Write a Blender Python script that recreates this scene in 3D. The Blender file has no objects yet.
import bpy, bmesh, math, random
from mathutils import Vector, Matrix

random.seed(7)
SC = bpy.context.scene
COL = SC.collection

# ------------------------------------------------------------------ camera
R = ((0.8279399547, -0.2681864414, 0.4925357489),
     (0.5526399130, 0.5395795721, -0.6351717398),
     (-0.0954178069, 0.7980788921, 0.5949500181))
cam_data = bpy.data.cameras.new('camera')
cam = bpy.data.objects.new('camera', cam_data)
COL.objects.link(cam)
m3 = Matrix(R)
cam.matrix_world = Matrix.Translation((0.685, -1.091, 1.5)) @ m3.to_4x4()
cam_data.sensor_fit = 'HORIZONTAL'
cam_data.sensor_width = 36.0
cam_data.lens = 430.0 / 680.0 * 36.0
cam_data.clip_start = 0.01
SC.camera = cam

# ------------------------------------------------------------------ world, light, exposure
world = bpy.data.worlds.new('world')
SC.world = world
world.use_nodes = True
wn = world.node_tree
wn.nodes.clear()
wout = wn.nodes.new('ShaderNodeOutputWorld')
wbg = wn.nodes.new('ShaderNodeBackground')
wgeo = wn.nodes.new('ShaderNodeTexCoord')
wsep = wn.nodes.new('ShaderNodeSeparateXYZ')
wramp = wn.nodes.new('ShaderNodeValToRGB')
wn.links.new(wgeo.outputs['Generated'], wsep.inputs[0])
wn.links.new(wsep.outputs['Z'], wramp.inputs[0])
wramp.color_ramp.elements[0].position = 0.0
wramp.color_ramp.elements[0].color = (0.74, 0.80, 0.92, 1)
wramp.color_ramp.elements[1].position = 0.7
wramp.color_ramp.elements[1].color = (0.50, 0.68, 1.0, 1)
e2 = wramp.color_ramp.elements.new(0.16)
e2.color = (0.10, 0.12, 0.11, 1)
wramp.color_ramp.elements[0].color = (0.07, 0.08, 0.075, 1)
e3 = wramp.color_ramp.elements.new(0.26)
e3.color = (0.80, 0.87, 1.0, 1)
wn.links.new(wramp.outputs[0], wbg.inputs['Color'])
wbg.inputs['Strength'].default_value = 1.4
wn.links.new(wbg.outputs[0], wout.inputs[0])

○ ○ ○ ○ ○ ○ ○

## BRIEF
Retype all of the material above with every character intact.

## OUTPUT OF THE EXERCISE
Write a Blender Python script that recreates this scene in 3D. The Blender file has no objects yet.
import bpy, bmesh, math, random
from mathutils import Vector, Matrix

random.seed(7)
SC = bpy.context.scene
COL = SC.collection

# ------------------------------------------------------------------ camera
R = ((0.8279399547, -0.2681864414, 0.4925357489),
     (0.5526399130, 0.5395795721, -0.6351717398),
     (-0.0954178069, 0.7980788921, 0.5949500181))
cam_data = bpy.data.cameras.new('camera')
cam = bpy.data.objects.new('camera', cam_data)
COL.objects.link(cam)
m3 = Matrix(R)
cam.matrix_world = Matrix.Translation((0.685, -1.091, 1.5)) @ m3.to_4x4()
cam_data.sensor_fit = 'HORIZONTAL'
cam_data.sensor_width = 36.0
cam_data.lens = 430.0 / 680.0 * 36.0
cam_data.clip_start = 0.01
SC.camera = cam

# ------------------------------------------------------------------ world, light, exposure
world = bpy.data.worlds.new('world')
SC.world = world
world.use_nodes = True
wn = world.node_tree
wn.nodes.clear()
wout = wn.nodes.new('ShaderNodeOutputWorld')
wbg = wn.nodes.new('ShaderNodeBackground')
wgeo = wn.nodes.new('ShaderNodeTexCoord')
wsep = wn.nodes.new('ShaderNodeSeparateXYZ')
wramp = wn.nodes.new('ShaderNodeValToRGB')
wn.links.new(wgeo.outputs['Generated'], wsep.inputs[0])
wn.links.new(wsep.outputs['Z'], wramp.inputs[0])
wramp.color_ramp.elements[0].position = 0.0
wramp.color_ramp.elements[0].color = (0.74, 0.80, 0.92, 1)
wramp.color_ramp.elements[1].position = 0.7
wramp.color_ramp.elements[1].color = (0.50, 0.68, 1.0, 1)
e2 = wramp.color_ramp.elements.new(0.16)
e2.color = (0.10, 0.12, 0.11, 1)
wramp.color_ramp.elements[0].color = (0.07, 0.08, 0.075, 1)
e3 = wramp.color_ramp.elements.new(0.26)
e3.color = (0.80, 0.87, 1.0, 1)
wn.links.new(wramp.outputs[0], wbg.inputs['Color'])
wbg.inputs['Strength'].default_value = 1.4
wn.links.new(wbg.outputs[0], wout.inputs[0])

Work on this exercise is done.